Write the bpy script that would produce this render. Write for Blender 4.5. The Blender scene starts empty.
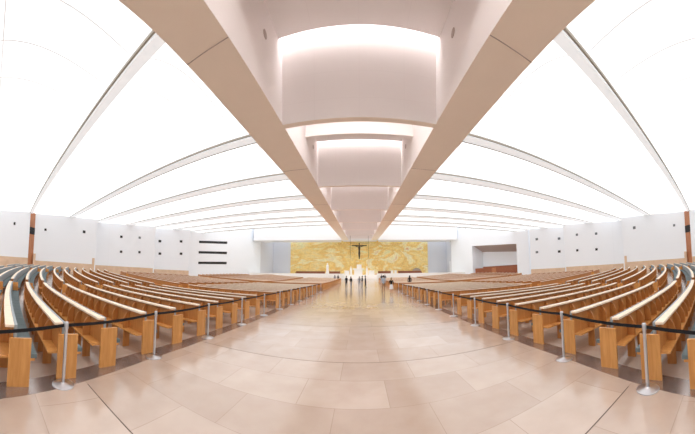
import bpy, bmesh, math, random
from mathutils import Vector, Matrix
random.seed(7)
sc = bpy.context.scene
col = sc.collection
PI = math.pi

# ------------------------------------------------------------------ materials
def new_mat(name):
    m = bpy.data.materials.new(name); m.use_nodes = True
    nt = m.node_tree
    return m, nt, nt.nodes['Principled BSDF']

def plain(name, c, rough=.5, metal=0, spec=.5, noise=0, nscale=3, emit=None):
    m, nt, b = new_mat(name)
    b.inputs['Base Color'].default_value = (*c, 1)
    b.inputs['Roughness'].default_value = rough
    b.inputs['Metallic'].default_value = metal
    b.inputs['Specular IOR Level'].default_value = spec
    if noise:
        tc = nt.nodes.new('ShaderNodeTexCoord'); n = nt.nodes.new('ShaderNodeTexNoise')
        n.inputs['Scale'].default_value = nscale; n.inputs['Detail'].default_value = 5
        nt.links.new(tc.outputs['Object'], n.inputs['Vector'])
        mx = nt.nodes.new('ShaderNodeMix'); mx.data_type = 'RGBA'
        mx.inputs['A'].default_value = (*[v*(1-noise) for v in c], 1)
        mx.inputs['B'].default_value = (*[min(1, v*(1+noise)) for v in c], 1)
        nt.links.new(n.outputs['Fac'], mx.inputs['Factor'])
        nt.links.new(mx.outputs['Result'], b.inputs['Base Color'])
    if emit:
        b.inputs['Emission Color'].default_value = (*emit[0], 1)
        b.inputs['Emission Strength'].default_value = emit[1]
    return m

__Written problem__
Reproduce each line exactly, please, except for any pictures.

__Full answer__
Write the bpy script that would produce this render. Write for Blender 4.5. The Blender scene starts empty.
import bpy, bmesh, math, random
from mathutils import Vector, Matrix
random.seed(7)
sc = bpy.context.scene
col = sc.collection
PI = math.pi

# ------------------------------------------------------------------ materials
def new_mat(name):
    m = bpy.data.materials.new(name); m.use_nodes = True
    nt = m.node_tree
    return m, nt, nt.nodes['Principled BSDF']

def plain(name, c, rough=.5, metal=0, spec=.5, noise=0, nscale=3, emit=None):
    m, nt, b = new_mat(name)
    b.inputs['Base Color'].default_value = (*c, 1)
    b.inputs['Roughness'].default_value = rough
    b.inputs['Metallic'].default_value = metal
    b.inputs['Specular IOR Level'].default_value = spec
    if noise:
        tc = nt.nodes.new('ShaderNodeTexCoord'); n = nt.nodes.new('ShaderNodeTexNoise')
        n.inputs['Scale'].default_value = nscale; n.inputs['Detail'].default_value = 5
        nt.links.new(tc.outputs['Object'], n.inputs['Vector'])
        mx = nt.nodes.new('ShaderNodeMix'); mx.data_type = 'RGBA'
        mx.inputs['A'].default_value = (*[v*(1-noise) for v in c], 1)
        mx.inputs['B'].default_value = (*[min(1, v*(1+noise)) for v in c], 1)
        nt.links.new(n.outputs['Fac'], mx.inputs['Factor'])
        nt.links.new(mx.outputs['Result'], b.inputs['Base Color'])
    if emit:
        b.inputs['Emission Color'].default_value = (*emit[0], 1)
        b.inputs['Emission Strength'].default_value = emit[1]
    return m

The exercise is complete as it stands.